## REQUIREMENTS
Give back the full listing verbatim, apart from its images.

## SOURCE EXCERPT
──────────
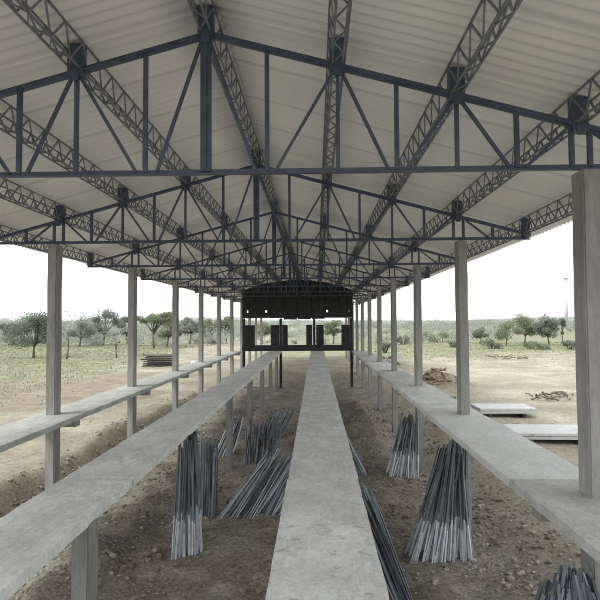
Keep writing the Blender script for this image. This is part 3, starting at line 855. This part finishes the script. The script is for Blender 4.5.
# ------------------------------------------------------------------ LIGHT
SUN_EL, SUN_AZ = R(52), R(-120)             # bright overcast
nt = W.node_tree; nt.nodes.clear()
wo = nt.nodes.new('ShaderNodeOutputWorld'); bg = nt.nodes.new('ShaderNodeBackground')
sk = nt.nodes.new('ShaderNodeTexSky'); sk.sky_type = 'NISHITA'; sk.sun_disc = False
sk.sun_elevation = SUN_EL; sk.sun_rotation = SUN_AZ; sk.air_density = 1.0; sk.dust_density = 6.0; sk.ozone_density = 1.0; sk.altitude = 0
hs = nt.nodes.new('ShaderNodeHueSaturation'); hs.inputs['Saturation'].default_value = .12
hs.inputs['Value'].default_value = 1.1
mx = nt.nodes.new('ShaderNodeMix'); mx.data_type = 'RGBA'; mx.inputs[0].default_value = .6
mx.inputs[7].default_value = (19.6, 20.2, 20.2, 1)      # even cloud cover
nt.links.new(sk.outputs[0], hs.inputs['Color']); nt.links.new(hs.outputs[0], mx.inputs[6])
nt.links.new(mx.outputs[2], bg.inputs[0]); bg.inputs[1].default_value = .15
nt.links.new(bg.outputs[0], wo.inputs[0])
sl = bpy.data.lights.new('sun', 'SUN'); sl.energy = 2.1; sl.angle = R(12); sl.color = (1, .98, .94)
so = bpy.data.objects.new('sun', sl); COL.objects.link(so)
dirv = Vector((sin(SUN_AZ)*cos(SUN_EL), cos(SUN_AZ)*cos(SUN_EL), sin(SUN_EL)))
so.rotation_euler = dirv.to_track_quat('Z', 'Y').to_euler(); so.location = (0, 0, 30)

# ------------------------------------------------------------------ CAMERA
cam = bpy.data.cameras.new('camera'); co = bpy.data.objects.new('camera', cam); COL.objects.link(co)
cam.sensor_width = 36; cam.lens = 36*F/600; cam.clip_start = .05; cam.clip_end = 8000
yaw, pitch, roll = R(1.7), R(2.33), R(-.3)
mtx = Matrix.Rotation(yaw, 4, 'Z') @ Matrix.Rotation(R(90)+pitch, 4, 'X') @ Matrix.Rotation(roll, 4, 'Z')
co.matrix_world = Matrix.Translation((0, 0, CZ)) @ mtx
SC.camera = co
SC.view_settings.view_transform = 'Standard'; SC.view_settings.look = 'None'; SC.view_settings.exposure = 0
SC.render.engine = 'CYCLES'
SC.cycles.max_bounces = 8; SC.cycles.diffuse_bounces = 4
──────────
## SOLVED PROBLEM
Keep writing the Blender script for this image. This is part 3, starting at line 855. This part finishes the script. The script is for Blender 4.5.
# ------------------------------------------------------------------ LIGHT
SUN_EL, SUN_AZ = R(52), R(-120)             # bright overcast
nt = W.node_tree; nt.nodes.clear()
wo = nt.nodes.new('ShaderNodeOutputWorld'); bg = nt.nodes.new('ShaderNodeBackground')
sk = nt.nodes.new('ShaderNodeTexSky'); sk.sky_type = 'NISHITA'; sk.sun_disc = False
sk.sun_elevation = SUN_EL; sk.sun_rotation = SUN_AZ; sk.air_density = 1.0; sk.dust_density = 6.0; sk.ozone_density = 1.0; sk.altitude = 0
hs = nt.nodes.new('ShaderNodeHueSaturation'); hs.inputs['Saturation'].default_value = .12
hs.inputs['Value'].default_value = 1.1
mx = nt.nodes.new('ShaderNodeMix'); mx.data_type = 'RGBA'; mx.inputs[0].default_value = .6
mx.inputs[7].default_value = (19.6, 20.2, 20.2, 1)      # even cloud cover
nt.links.new(sk.outputs[0], hs.inputs['Color']); nt.links.new(hs.outputs[0], mx.inputs[6])
nt.links.new(mx.outputs[2], bg.inputs[0]); bg.inputs[1].default_value = .15
nt.links.new(bg.outputs[0], wo.inputs[0])
sl = bpy.data.lights.new('sun', 'SUN'); sl.energy = 2.1; sl.angle = R(12); sl.color = (1, .98, .94)
so = bpy.data.objects.new('sun', sl); COL.objects.link(so)
dirv = Vector((sin(SUN_AZ)*cos(SUN_EL), cos(SUN_AZ)*cos(SUN_EL), sin(SUN_EL)))
so.rotation_euler = dirv.to_track_quat('Z', 'Y').to_euler(); so.location = (0, 0, 30)

# ------------------------------------------------------------------ CAMERA
cam = bpy.data.cameras.new('camera'); co = bpy.data.objects.new('camera', cam); COL.objects.link(co)
cam.sensor_width = 36; cam.lens = 36*F/600; cam.clip_start = .05; cam.clip_end = 8000
yaw, pitch, roll = R(1.7), R(2.33), R(-.3)
mtx = Matrix.Rotation(yaw, 4, 'Z') @ Matrix.Rotation(R(90)+pitch, 4, 'X') @ Matrix.Rotation(roll, 4, 'Z')
co.matrix_world = Matrix.Translation((0, 0, CZ)) @ mtx
SC.camera = co
SC.view_settings.view_transform = 'Standard'; SC.view_settings.look = 'None'; SC.view_settings.exposure = 0
SC.render.engine = 'CYCLES'
SC.cycles.max_bounces = 8; SC.cycles.diffuse_bounces = 4